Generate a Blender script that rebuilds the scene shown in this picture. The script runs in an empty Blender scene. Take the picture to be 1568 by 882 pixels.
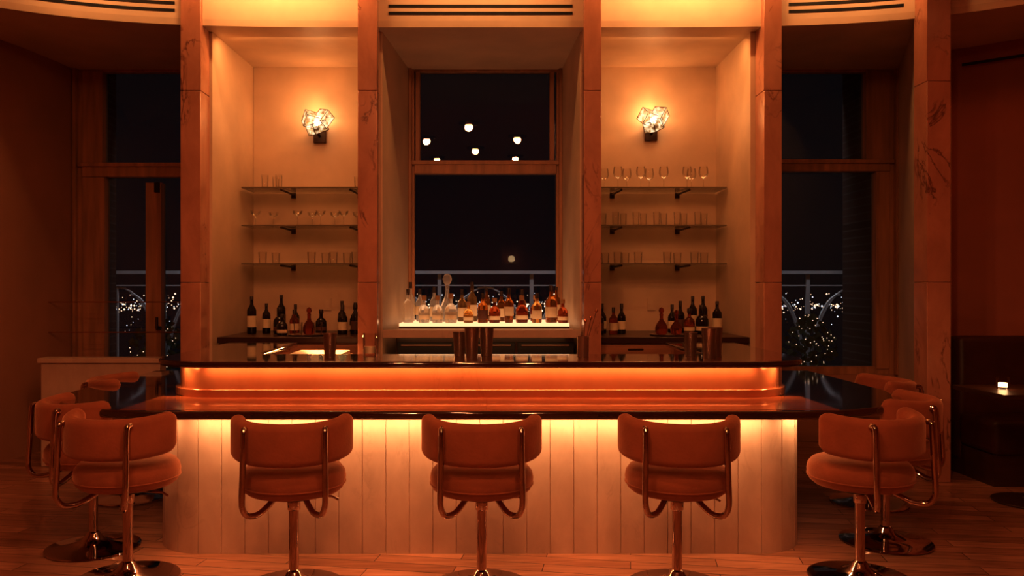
import bpy, math, random, bmesh
from mathutils import Vector, Matrix
random.seed(7)
scene = bpy.context.scene
COL = scene.collection
C = -0.035   # bar centre line
pi = math.pi

# ------------------------------------------------------------ materials
def newmat(name):
    m = bpy.data.materials.new(name); m.use_nodes = True
    nt = m.node_tree; b = nt.nodes['Principled BSDF']
    return m, nt, b
def ramp(nt, fac, stops):
    r = nt.nodes.new('ShaderNodeValToRGB')
    el = r.color_ramp.elements
    el[0].position, el[0].color = stops[0][0], (*stops[0][1], 1)
    el[1].position, el[1].color = stops[-1][0], (*stops[-1][1], 1)
    for p, c in stops[1:-1]:
        e = el.new(p); e.color = (*c, 1)
    nt.links.new(fac, r.inputs[0]); return r.outputs[0]
def coords(nt, scale=(1,1,1), rot=(0,0,0), kind='Object'):
    t = nt.nodes.new('ShaderNodeTexCoord'); mp = nt.nodes.new('ShaderNodeMapping')
    mp.inputs['Scale'].default_value = scale; mp.inputs['Rotation'].default_value = rot
    nt.links.new(t.outputs[kind], mp.inputs[0]); return mp.outputs[0]
def noise(nt, vec, scale, detail=4, rough=.5, dist=0):
    n = nt.nodes.new('ShaderNodeTexNoise'); n.inputs['Scale'].default_value = scale
    n.inputs['Detail'].default_value = detail; n.inputs['Roughness'].default_value = rough
    n.inputs['Distortion'].default_value = dist
    nt.links.new(vec, n.inputs['Vector']); return n.outputs[0]
def bump(nt, b, h, s, d=.01):
    k = nt.nodes.new('ShaderNodeBump'); k.inputs['Strength'].default_value = s
    k.inputs['Distance'].default_value = d
    nt.links.new(h, k.inputs['Height']); nt.links.new(k.outputs[0], b.inputs['Normal'])
def simple(name, col, rough=.5, metal=0, var=.12, nscale=6, bumps=0, coat=0, sheen=0, spec=.5, stretch=(1,1,1)):
    m, nt, b = newmat(name)
    v = coords(nt, stretch); n = noise(nt, v, nscale)
    lo = tuple(c*(1-var) for c in col); hi = tuple(min(1, c*(1+var)) for c in col)
    nt.links.new(ramp(nt, n, [(.3, lo), (.7, hi)]), b.inputs['Base Color'])
    b.inputs['Roughness'].default_value = rough; b.inputs['Metallic'].default_value = metal
    b.inputs['Coat Weight'].default_value = coat; b.inputs['Specular IOR Level'].default_value = spec
    b.inputs['Sheen Weight'].default_value = sheen
    if sheen:
        b.inputs['Sheen Tint'].default_value = (1, .55, .35, 1); b.inputs['Sheen Roughness'].default_value = .4
    if bumps: bump(nt, b, noise(nt, v, nscale*8), bumps)
    return m
def emis(name, col, s):
    m, nt, b = newmat(name); nt.nodes.remove(b)
    e = nt.nodes.new('ShaderNodeEmission'); e.inputs[0].default_value = (*col, 1); e.inputs[1].default_value = s
    nt.links.new(e.outputs[0], nt.nodes['Material Output'].inputs[0]); return m
def thin_glass(name, tint=(1,1,1), ior=1.5, rough=0.0, mul=1.0):
    m, nt, b = newmat(name); nt.nodes.remove(b)
    t = nt.nodes.new('ShaderNodeBsdfTransparent'); t.inputs[0].default_value = (*tint, 1)
    g = nt.nodes.new('ShaderNodeBsdfGlossy'); g.inputs['Roughness'].default_value = rough
    fr = nt.nodes.new('ShaderNodeFresnel'); fr.inputs[0].default_value = ior
    mx = nt.nodes.new('ShaderNodeMixShader')
    a = nt.nodes.new('ShaderNodeMath'); a.operation = 'MULTIPLY'; a.inputs[1].default_value = mul
    nt.links.new(fr.outputs[0], a.inputs[0]); nt.links.new(a.outputs[0], mx.inputs[0])
    nt.links.new(t.outputs[0], mx.inputs[1]); nt.links.new(g.outputs[0], mx.inputs[2])
    nt.links.new(mx.outputs[0], nt.nodes['Material Output'].inputs[0]); return m
def marble(name, base, dark, vein, rough=.2, scale=2.0, coat=.3, wide=.02, metal=0, gate=.5, mixv=1.0):
    m, nt, b = newmat(name)
    v = coords(nt, (1, 1, .55))
    n1 = noise(nt, v, scale*1.3, 6, .6, .4)
    c1 = ramp(nt, n1, [(.35, dark), (.65, base)])
    n2 = noise(nt, v, scale, 5, .6, 1.0)
    mask = ramp(nt, n2, [(.5-wide, (0,0,0)), (.5, (mixv,)*3), (.5+wide*.7, (0,0,0))])
    n3 = noise(nt, v, scale*.9, 2)
    msk2 = ramp(nt, n3, [(gate, (0,0,0)), (gate+.1, (1,1,1))])
    mul = nt.nodes.new('ShaderNodeMath'); mul.operation = 'MULTIPLY'
    nt.links.new(mask, mul.inputs[0]); nt.links.new(msk2, mul.inputs[1])
    mx = nt.nodes.new('ShaderNodeMixRGB'); mx.inputs[2].default_value = (*vein, 1)
    nt.links.new(mul.outputs[0], mx.inputs[0]); nt.links.new(c1, mx.inputs[1])
    nt.links.new(mx.outputs[0], b.inputs['Base Color'])
    b.inputs['Roughness'].default_value = rough; b.inputs['Coat Weight'].default_value = coat
    b.inputs['Coat Roughness'].default_value = .06; b.inputs['Metallic'].default_value = metal
    return m

M = {}
M['plaster'] = simple('plaster_cream', (.66,.48,.34), .5, var=.13, nscale=2.2, bumps=.08)
M['plaster_dark'] = simple('plaster_umber', (.42,.19,.105), .7, var=.1, nscale=2, bumps=.08)
M['plaster_red'] = simple('plaster_oxblood', (.38,.11,.05), .6, var=.1, nscale=2, bumps=.05)
M['ceil'] = simple('ceiling_paint', (.72,.54,.39), .7, var=.05)
M['column'] = marble('rosso_marble', (.62,.29,.19), (.46,.20,.125), (.12,.035,.022), .2, 3.2, .4, .025, gate=.52, mixv=.85)
M['stone'] = marble('travertine_panel', (.62,.45,.35), (.54,.38,.29), (.46,.31,.23), .45, 6, 0, .04, gate=.55, mixv=.5)
M['bartop'] = marble('dark_lacquer_marble', (.06,.015,.009), (.028,.008,.005), (.012,.004,.003), .06, 3.0, 1)
M['topred'] = marble('copper_red_marble', (.42,.13,.06), (.33,.09,.04), (.18,.05,.02), .16, 1.5, .7, gate=.6)
M['riser'] = marble('riser_copper', (.55,.20,.10), (.46,.15,.07), (.38,.12,.055), .24, 1.2, .5, .01, .55, gate=.6, mixv=.5)
M['wood'] = simple('window_timber', (.42,.20,.10), .45, var=.25, nscale=3, stretch=(6,6,.6))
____
- **Request**:
Search the data for "scene" and list every line in which it occurs.

- **Solution for this task**:
Generate a Blender script that rebuilds the scene shown in this picture. The script runs in an empty Blender scene. Take the picture to be 1568 by 882 pixels.
scene = bpy.context.scene
COL = scene.collection